Earlier this year, the Trump administration designated Tren de Aragua and other Latin American gangs as “foreign terrorist organisations”, a category more commonly used to describe international groups with violent political aims.

But Trump has used the threat of criminal networks based abroad to justify the use of emergency powers during his second term.

For instance, the Trump administration has claimed that Tren de Aragua is coordinating its US activities with the government of Venezuelan President Nicolas Maduro. That allegation was then used to justify the use of a rare wartime law: the Alien Enemies Act of 1798.

Claiming that the presence of groups like Tren de Aragua constituted a foreign “invasion” on US soil, Trump leveraged the Alien Enemies Act as the legal basis for pursuing the expedited deportations of alleged gang members.

More than 200 people were sent to a maximum-security prison in El Salvador, where many of them remain to this day.

Those deportations have drawn widespread criticism, along with a slew of legal challenges. Critics have said that the expedited deportations violated the immigrants’ rights to due process. They also pointed out that many of the deported men did not have criminal records.

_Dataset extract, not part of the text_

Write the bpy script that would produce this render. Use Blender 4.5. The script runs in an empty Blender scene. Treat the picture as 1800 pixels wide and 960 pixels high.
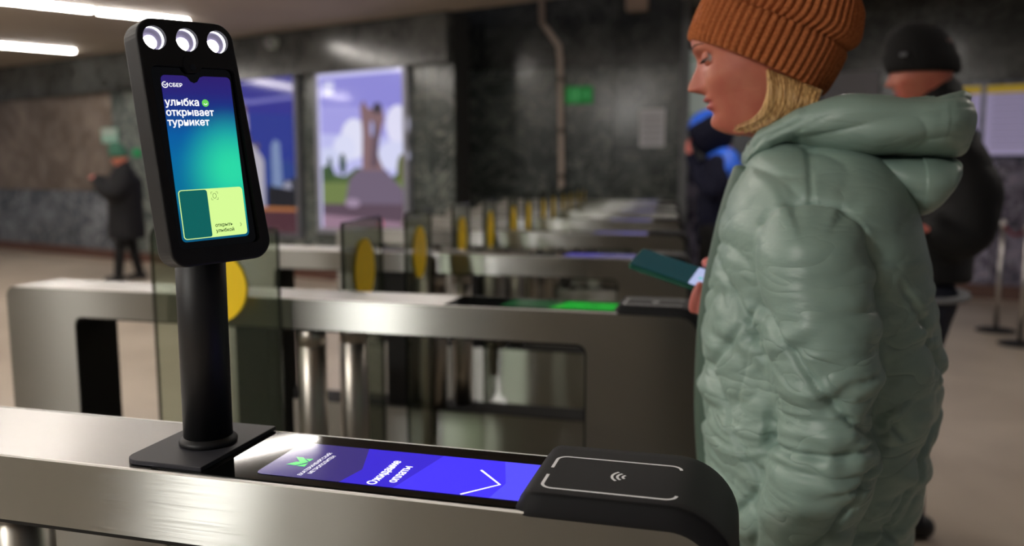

Lawyers for some of the men have argued that they appear to have been imprisoned based on their tattoos and wardrobe choices. The Department of Homeland Security, however, has disputed that allegation.

At least one top US official has acknowledged that Maduro’s government may not direct Tren de Aragua.

An April memo from the Office of the Director of National Intelligence, obtained by news outlets like NPR and The New York Times, likewise cast doubt on the idea that Venezuela was controlling the gang’s movements in the US.

Rather, the memo said that the Maduro government likely sees Tren de Aragua as a threat.

“While Venezuela’s permissive environment enables TDA to operate, the Maduro regime probably does not have a policy of cooperating with TDA and is not directing TDA movement to and operations in the United States,” the memo reads.

Last July, the US and Colombia offered joint multimillion-dollar rewards for information leading to the arrest of Mosquera Serrano and two other men believed to lead Tren de Aragua.

The group was also sanctioned in the same month as a transnational criminal organisation for “engaging in diverse criminal activities, such as human smuggling and trafficking, gender-based violence, money laundering, and illicit drug trafficking”, according to a Treasury Department statement.

Numerous countries in Latin America have struggled with the gang’s rapid growth, which has been linked to political assassinations and widespread human trafficking, though experts say there is little to suggest the gang has infiltrated the US.